The sculptures in the exhibition are undeniably beautiful but they represent an irrevocable change in life circumstances. The renditions of traditional animist beliefs have been whittled away by the tools of Christian coercion and conversion. Even if the figures still portray important icons, the purpose of the sculpture has clearly evolved from religious pursuit to economic survival, linked to new audiences for art. As East Timorese leader Jose Ramos-Horta stated in 2001 “Thankfully, a small number of memories were immortalised by our ancestors in wood, stone and metal ... But even these ‘concrete’ memories are grievously imperilled. In recent years they have dwindled in number as they have literally been cut down by the forces of neglect, war and social progress.”[4] 

Footnotes

  1. ^ David Palazón, Ro'o Putin Hatin – The Boat from Putin's Place, 2015, SETAC & Victor de Sousa Timor-Leste 
  2. ^ Joanna Barrkman, The Sculptures of Atauro Island, 2017, Charles Darwin University, Office of Media, Advancement and Community Engagement. 

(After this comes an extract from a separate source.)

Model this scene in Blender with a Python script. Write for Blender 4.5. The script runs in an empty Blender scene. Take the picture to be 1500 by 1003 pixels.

  3. ^ V. Thwaites, W.H. Edwards (eds), Holy holy holy: 13 Contemporary Artists Explore The Interaction Between Christianity and Aboriginal Culture / Ian W. Abdulla ... [et al.],  Flinders University Art Museum, 2004, Adelaide. 
  4. ^ José Ramos-Horta as President for the Democratic Republic of Timor Leste from the foreword of Mark Gordon,‘Ancient  Echoes’, The Mark Gordon Collection of Southeast Asian  Art, Talisman Publishing, Singapore, 2011.